The adventus Redemptoris is the beginning of the Christian liturgical year, the season of spiritual preparation for the commemoration of the birth of Jesus at Christmas. Although it precedes the Nativity, its purpose is to prepare the faithful for the second coming of Christ. It is a time of waiting and hope in which we are invited to reflection on the divine intercession in human affairs. That is the purpose of these lines.
As an undergraduate, J. R. R. Tolkien took in his hands an Old English religious poem preserved in the Exeter Book called Crist. It is a poem in three parts, on the Advent, Ascension, and Last Judgment respectively. Tolkien’s heart was sparked by some verses (lines 103-4) on the Advent:
Eala earendel engla beorhtast Hail Earendel, brightest of angels
Ofer middangeard monnum sended above the middle-earth sent unto men
Tolkien thought of Earendel as John the Baptist, but in the sense of brilliant light Earendel must have pointed to a star, Venus, that brightly shines before the dawn. Something changed in his heart: something remote, preserved in language, awakened. The veil of a lost world became thinner. It was the encounter with an ancient intervention of God in the human world, a strong poiesis telling that, though always in a fallen world, the human being has never been alone.
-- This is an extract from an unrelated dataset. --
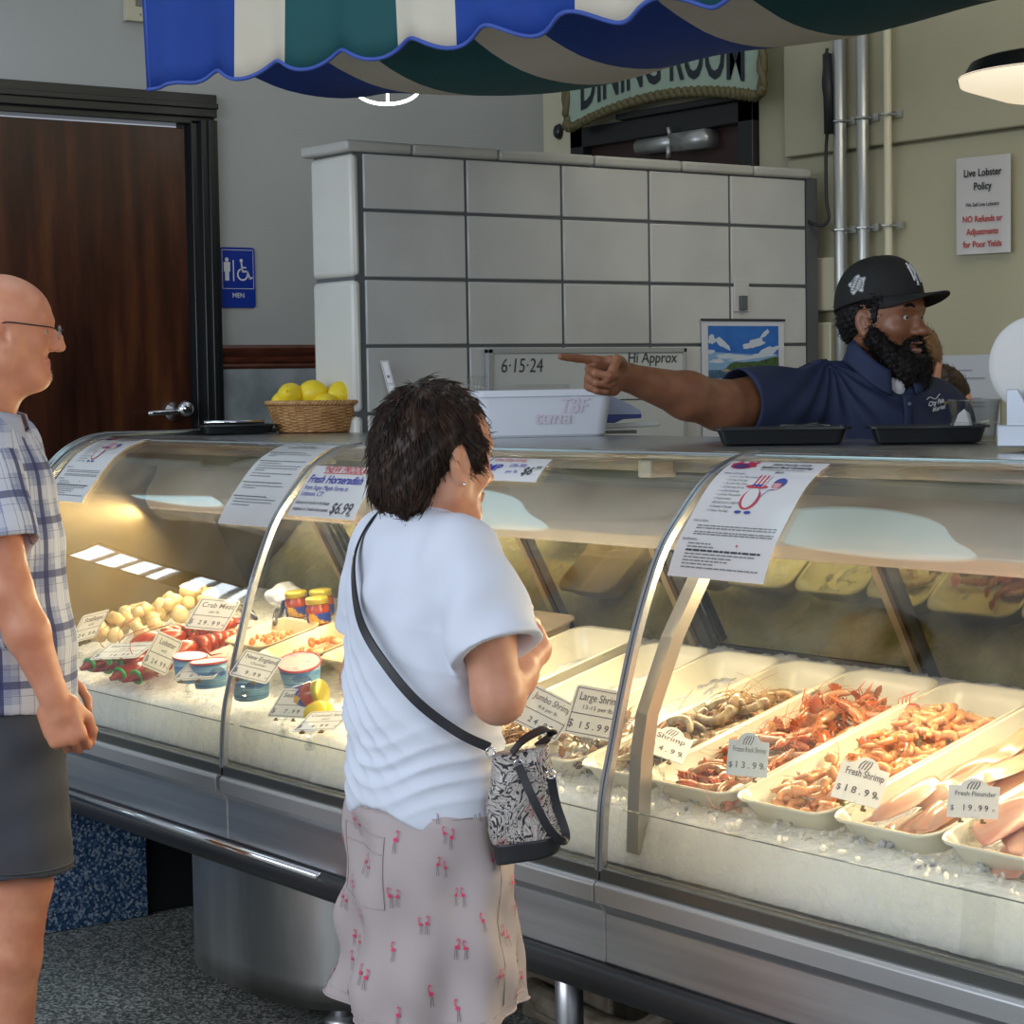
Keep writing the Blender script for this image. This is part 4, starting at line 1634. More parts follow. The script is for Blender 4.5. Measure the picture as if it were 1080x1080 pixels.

Here we have a whole theology: man in a mortal (middle) world, an untouchable beauty above it, and most importantly: the light, from another place, from another realm, sent. These motives were made new with Christ. They expanded and acquired their full meaning while their primary sense became clearer: there has always been a continuum of the divine design, light from the Light has never ceased to illuminate the way – hope beyond hope was given until the coming of the Redeemer.
As the Gospels tell, the Light came to us in this world ruled by the Prince of Darkness. Evil was defeated; Death, conquered. But the world remains dark and man still dwells there. Now, while preparing for the parousia and remembering the birth of the Light among men, it is important to bear in mind the divine mediation from the beginning to the end of time. And here comes Tolkien again.
On Christmas Eve of the year 1965, Clyde S. Kilby, who had offered to assist Tolkien during the summer of the next year in preparing the material for the publishable Silmarillion, received a letter of gratitude from Tolkien. There he found this beautiful blessing (1976: 57):
“I hope that perhaps this may reach you at or about Christmas. ‘Lux fulgebat super nos. Ëalä Eärendel engla beorhtast ofer middengeard monnum sended’. Cynewulf’s words from which ultimately sprang the whole of my mythology.”
Tolkien followers know well about Eärendil. But actually, the most interesting fact is that on another occasion Kilby asked Tolkien to translate those lines. And Tolkien told him:
“Here Eärendel, brightest of angels, sent from God to men.”
God’s eye has never failed to watch over the world. And never will. But it is important for today’s Christians to note that those before Revelation, even those before the First Alliance, did not live without support. And that we still dwell under the same stars.
References
Carpenter, Humphrey. J. R. R. Tolkien. A Biography. London: HarperCollins, 2000.
Gollancz, Israel (ed.). Cynewulf’s Christ: An Eighth Century English Epic. London: David Nutt, 1892.
Kilby, Clyde S. Tolkien & The Silmarillion. Wheaton, Illinois: Harold Shaw Publishers, 1976.